Älter als die einstimmigen Aufzeichnungen der Melodie ist eine dreistimmige cantus-firmus-Bearbeitung: nämlich ein zusammengehöriges Paar der Messsätze Gloria und Credo, betitelt O patris sapientia, in den Trienter Codices » I-TRcap 93* und » I-TRbc 90.[71] Diese Kompositionen müssen spätestens 1455 niedergeschrieben worden sein. Die Melodie wird in der Komposition z. T. durch lange Noten emphatisch hervorgehoben und offensichtlich als bekannt vorausgesetzt. Falls die Vermutung richtig ist, dass die einstimmige Melodie in Böhmen entstand, könnte sogar die Messvertonung von dort stammen und somit hussitischer (utraquistischer) Herkunft sein.[72]

 

Eine vierstimmige Vertonung von Egidio Colonnas Reimgebet, mit der Textvariante Natus sapientia, findet sich im Innsbrucker Leopold-Codex, in einem der frühen Faszikel von ca. 1476 (» D-Mbs Mus. ms. 3154, fol. 42v–48v). Sie besteht aus acht Motetten, die anstatt der Messsätze des Ordinariums und Propriums gesungen werden konnten. Sie ähnelt somit den Motettenzyklen, die damals am Sforza-Hof von Mailand gepflegt wurden („Mottetti missales“), und gelangte wahrscheinlich von dort aus in die Innsbrucker Hofkantorei.[73] In der Oberstimme ist nicht die bekannte Liedmelodie, sondern ein anderer, nicht unähnlicher cantus firmus verarbeitet.
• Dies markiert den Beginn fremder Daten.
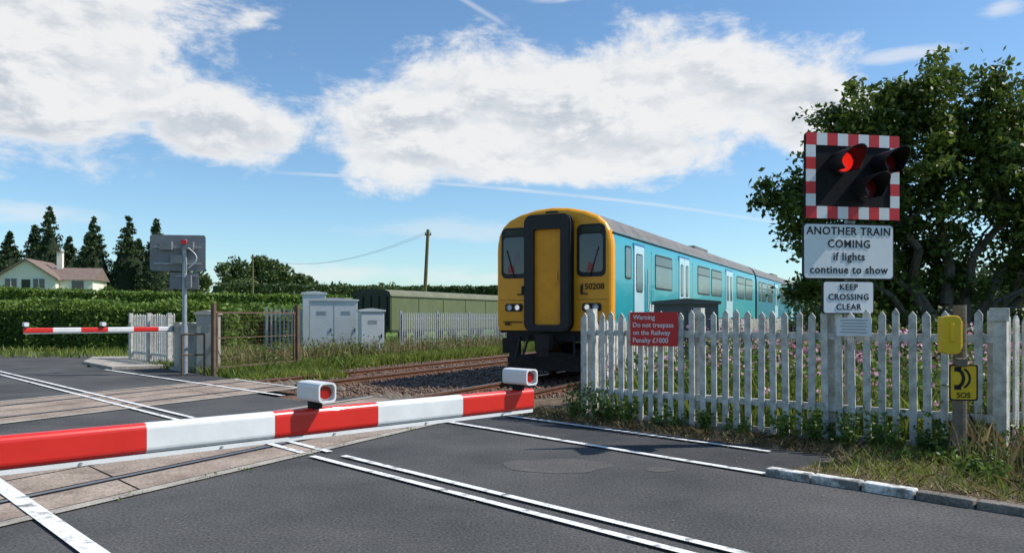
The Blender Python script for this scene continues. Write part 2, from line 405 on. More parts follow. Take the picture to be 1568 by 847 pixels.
for c in (C1,C2):
    for row in range(3):
        for i in range(13):
            lat=c-1.9+i*0.29
            if abs(abs(lat-c)-0.745)<0.13: continue
            p=LM(lat,8.02+row*0.33)
            w=0.13
            b.add([(p[0]+w*q[0],p[1]+w*q[1],-0.12) for q in ((-1,-1),(1,-1),(1,1),(-1,1))]+[(p[0],p[1],0.0)],[(0,1,4),(1,2,4),(2,3,4),(3,0,4)],'wood')
b.build('anti_trespass_grid')

# ---------------------------------------------------------------- train
prof=[(1.35,1.05),(1.39,1.14),(1.41,1.3),(1.41,2.95),(1.40,3.1),(1.355,3.32),(1.26,3.49),(1.09,3.64),(0.8,3.76),(0.4,3.85),(0.0,3.88)]
full=prof+[(-x,z) for x,z in reversed(prof[:-1])]
def body(parent,y0,y1,front,side):
    b=MB()
    if front: secs=[(y0,0.955),(y0+0.03,0.982),(y0+0.09,1.0),(y0+0.22,1.0),(y1,1.0)]
    else: secs=[(y0,1.0),(y1,1.0)]
    n=len(full); vs=[]
    for (y,s) in secs:
        for (x,z) in full: vs.append((x*s,y,2.3+(z-2.3)*s))
    for k in range(len(secs)-1):
        for i in range(n-1):
            zm=(full[i][1]+full[i+1][1])/2
            mm_='roofgrey' if zm>3.36 else side
            if front and k<2: mm_='yellow'
            if front and k==2: mm_='yellow' if zm<3.36 else 'roofgrey'
            o=k*n; b.add([vs[o+i],vs[o+i+1],vs[o+n+i+1],vs[o+n+i]],[(0,1,2,3)],mm_)
        o=k*n; b.add([vs[o],vs[o+n],vs[o+n+n-1],vs[o+n-1]],[(0,1,2,3)],'under')
    b.add(vs[:n],[tuple(range(n))],'yellow' if front else 'blackmat')
    b.add(vs[-n:],[tuple(reversed(range(n)))],'blackmat')
    return b.build('car_body',parent)
def sidestuff(parent,y0,side,front):
    b=MB()
    for sg in (1,-1):
        ux=(0,1,0); uy=(0,0,1); nv=(sg,0,0)
        def pan(a,d,z0,z1,r,mt,proud):
            b.prism(rrect(a,z0,d,z1,r,3),(sg*(1.41-0.012),y0,0),ux,uy,nv,0.012+proud,mt)
        def win(a,d,z0=2.12,z1=3.02,top=True):
            pan(a,d,z0,z1,0.09,'black',0.006)
            pan(a+0.045,d-0.045,z0+0.045,z1-0.30 if top else z1-0.045,0.06,'reflectglass',0.010)
            if top: pan(a+0.045,d-0.045,z1-0.27,z1-0.045,0.05,'glass',0.010)
        def door(a,d,dbl=True):
            pan(a-0.05,d+0.05,1.12,3.16,0.05,'doorblue',0.004)
            w=(d-a)
            halves=((a,a+w/2-0.01),(a+w/2+0.01,d)) if dbl else ((a,d),)
            for (p,q) in halves:
                pan(p,q,1.18,3.10,0.04,'palecyan',0.012)
                pan(p+0.13,q-0.13,2.0,2.92,0.07,'black',0.016)
                pan(p+0.16,q-0.16,2.03,2.89,0.05,'reflectglass',0.019)
        if front:
            win(0.92,1.40,2.28,3.05,False)
            door(1.62,2.42,False)
            b.cyl((sg*1.46,y0+2.62,1.6),(sg*1.46,y0+2.62,2.6),0.02,'textwhite',n=8)
        win(3.42,5.15); door(5.95,7.15); win(8.3,10.1); win(10.35,12.15); door(12.95,14.2); win(15.1,16.9); win(17.1,18.9)
        if not front: win(0.6,1.2); win(1.5,2.9)
        b.box((sg*1.385,y0+9.8,3.28),(0.04,19.3,0.025),'roofgrey')
        b.box((sg*1.405,y0+9.9,1.12),(0.02,18.9,0.05),'cyan2')
        for yy in (3.1,5.6,7.6,12.6,14.7): b.box((sg*1.409,y0+yy,2.1),(0.006,0.012,1.9),'doorblue')
    for yy in np.arange(2,19,2.4): b.box((0,y0+yy,3.89),(0.5,0.5,0.05),'roofgrey')
    b.box((0,y0+13,3.92),(1.0,2.2,0.10),'roofgrey')
    b.build('windows_and_doors',parent)
def running(parent,y0):
    b=MB()
    b.box((0,y0+9.9,0.97),(2.5,19.2,0.16),'under')
    for yc in (3.0,16.7):
        for w in (-1.3,1.3):
            for sx in (-1,1):
                b.cyl((sx*0.68,y0+yc+w,0.42),(sx*0.80,y0+yc+w,0.42),0.42,'rust',n=20)
                b.box((sx*1.0,y0+yc+w,0.45),(0.22,0.36,0.34),'under')
            b.cyl((-0.7,y0+yc+w,0.42),(0.7,y0+yc+w,0.42),0.08,'under')
        for sx in (-1,1):
            b.box((sx*0.98,y0+yc,0.62),(0.16,3.3,0.16),'under')
            b.box((sx*1.0,y0+yc,0.58),(0.3,0.7,0.46),'under')
    for (yy,l,w) in ((6.2,1.6,2.3),(8.4,2.0,2.5),(10.8,2.2,2.5),(13.2,1.5,2.3)):
        b.box((0,y0+yy,0.60),(w,l,0.6),'under')
    b.build('running_gear',parent,bevel=0.01)
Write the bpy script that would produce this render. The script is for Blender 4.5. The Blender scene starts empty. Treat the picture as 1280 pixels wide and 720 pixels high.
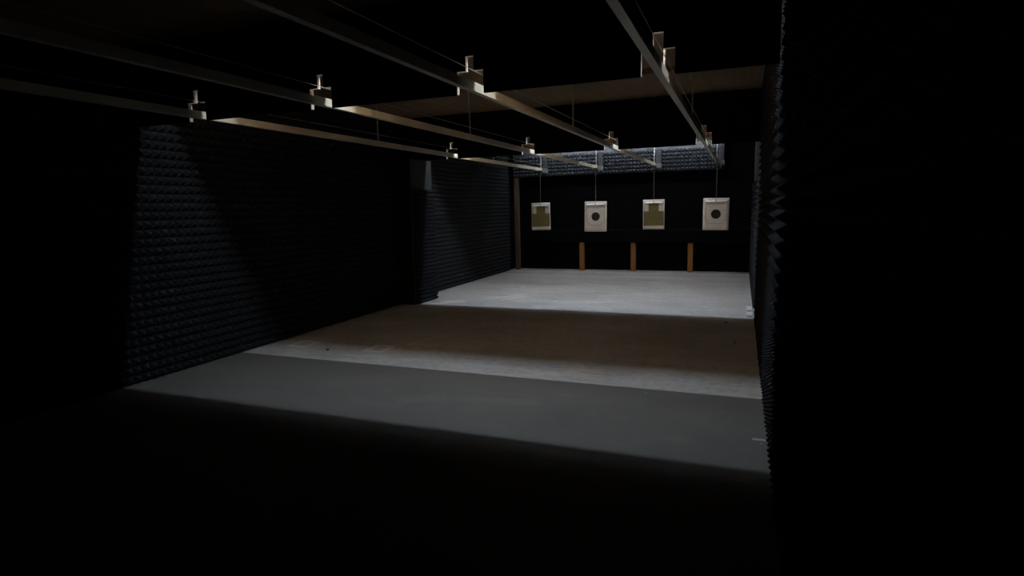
import bpy, bmesh, math, random
from mathutils import Vector, Matrix
random.seed(7)
S = bpy.context.scene
C = S.collection
R = math.radians

# ------------------------------------------------------------------ colour
S.view_settings.view_transform = 'Standard'
S.view_settings.look = 'None'
S.view_settings.gamma = 1
S.view_settings.use_curve_mapping = False
S.view_settings.exposure = 0.0
w = bpy.data.worlds.new('World'); S.world = w
w.use_nodes = True
w.node_tree.nodes['Background'].inputs[0].default_value = (0, 0, 0, 1)
w.node_tree.nodes['Background'].inputs[1].default_value = 0

# ------------------------------------------------------------------ node helpers
class E:
    """tiny expression wrapper over Math nodes"""
    def __init__(s, nt, sock): s.nt, s.s = nt, sock
    def _op(s, op, o=None, o2=None, rev=False):
        n = s.nt.nodes.new('ShaderNodeMath'); n.operation = op
        args = [s, o] if not rev else [o, s]
        if o2 is not None: args.append(o2)
        for i, a in enumerate(args):
            if a is None: continue
            if isinstance(a, E): s.nt.links.new(a.s, n.inputs[i])
            else: n.inputs[i].default_value = a
        return E(s.nt, n.outputs[0])
    def __add__(s, o): return s._op('ADD', o)
    def __sub__(s, o): return s._op('SUBTRACT', o)
    def __mul__(s, o): return s._op('MULTIPLY', o)
    def abs(s): return s._op('ABSOLUTE')
    def max(s, o): return s._op('MAXIMUM', o)
    def min(s, o): return s._op('MINIMUM', o)
    def lt(s, o): return s._op('LESS_THAN', o)
    def gt(s, o): return s._op('GREATER_THAN', o)
    def sqrt(s): return s._op('SQRT')
    def mod(s, o): return s._op('MODULO', o)
    def smooth(s, a, b):
        n = s.nt.nodes.new('ShaderNodeMapRange'); n.interpolation_type = 'SMOOTHSTEP'
        s.nt.links.new(s.s, n.inputs[0])
        n.inputs[1].default_value = a; n.inputs[2].default_value = b
        n.inputs[3].default_value = 0; n.inputs[4].default_value = 1
        return E(s.nt, n.outputs[0])

def new_mat(name, rough=.8, metal=0, spec=.3):
    m = bpy.data.materials.new(name); m.use_nodes = True
    b = m.node_tree.nodes['Principled BSDF']
    b.inputs['Roughness'].default_value = rough
    b.inputs['Metallic'].default_value = metal
    b.inputs['Specular IOR Level'].default_value = spec
    return m, m.node_tree, b

def coords(nt):
    t = nt.nodes.new('ShaderNodeTexCoord')
    sp = nt.nodes.new('ShaderNodeSeparateXYZ'); nt.links.new(t.outputs['Object'], sp.inputs[0])
    return t.outputs['Object'], E(nt, sp.outputs[0]), E(nt, sp.outputs[1]), E(nt, sp.outputs[2])

def noise(nt, vec, scale, detail=4, rough=.55, stretch=None, dist=0):
    if stretch:
        mp = nt.nodes.new('ShaderNodeMapping'); mp.inputs['Scale'].default_value = stretch
        nt.links.new(vec, mp.inputs[0]); vec = mp.outputs[0]
    n = nt.nodes.new('ShaderNodeTexNoise'); nt.links.new(vec, n.inputs['Vector'])
    n.inputs['Scale'].default_value = scale; n.inputs['Detail'].default_value = detail
    n.inputs['Roughness'].default_value = rough; n.inputs['Distortion'].default_value = dist
    return E(nt, n.outputs['Fac'])

def mix(nt, fac, a, b):
    n = nt.nodes.new('ShaderNodeMix'); n.data_type = 'RGBA'
    if isinstance(fac, E): nt.links.new(fac.s, n.inputs[0])
    else: n.inputs[0].default_value = fac
    for i, v in ((6, a), (7, b)):
        if isinstance(v, tuple): n.inputs[i].default_value = (*v, 1)
        else: nt.links.new(v, n.inputs[i])
    return n.outputs[2]

def bump(nt, bsdf, h, strength, dist=.01):
    n = nt.nodes.new('ShaderNodeBump'); n.inputs['Strength'].default_value = strength
    n.inputs['Distance'].default_value = dist
    nt.links.new(h.s, n.inputs['Height']); nt.links.new(n.outputs[0], bsdf.inputs['Normal'])

def simple(name, a, b=None, scale=8, rough=.8, metal=0, spec=.3, stretch=None, bmp=0):
    m, nt, bs = new_mat(name, rough, metal, spec)
    b = b or tuple(x * .8 for x in a)
    v, *_ = coords(nt)
    n = noise(nt, v, scale, stretch=stretch)
    nt.links.new(mix(nt, n.smooth(.3, .7), a, b), bs.inputs['Base Color'])
    if bmp: bump(nt, bs, n, bmp)
    return m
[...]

[68] Textedition Dreves/Blume 1886–1922, Bd. 30, Nr. 13, 34–35; Melodie und deutscher Text bei Lütolf 2003–2010, Bd. 2, Nr. 172. Gegen 1500 wurde Patris sapientia bereits als „Horae de Sancta Cruce“ im offiziellen Stundenbuch der römischen Kirche geführt. Die Versform entspricht dem weltlichen Lied Aestuans intrinsecus („Vagantenbeichte“) des Archipoeta (um 1150).

[69] Vgl. Lipphardt 1984, 41; Engels 2007.

[70] Vgl. Weisse 1957Strohm 2012.

[71] Gloria: I-TRbc 90, Nr. 929 und I-TRcap 93*, Nr. 1739; Credo: I-TRbc 90, Nr. 955 und I-TRcap 93, Nr. 1786. Vgl. Strohm 1985 und Strohm 2009. Das irreguläre Textincipit O patris sapientia ist in einigen Textquellen vorhanden.

[72] Vgl. Strohm 1985.

[73] Edition Noblitt 1987–1996, Nr. 32.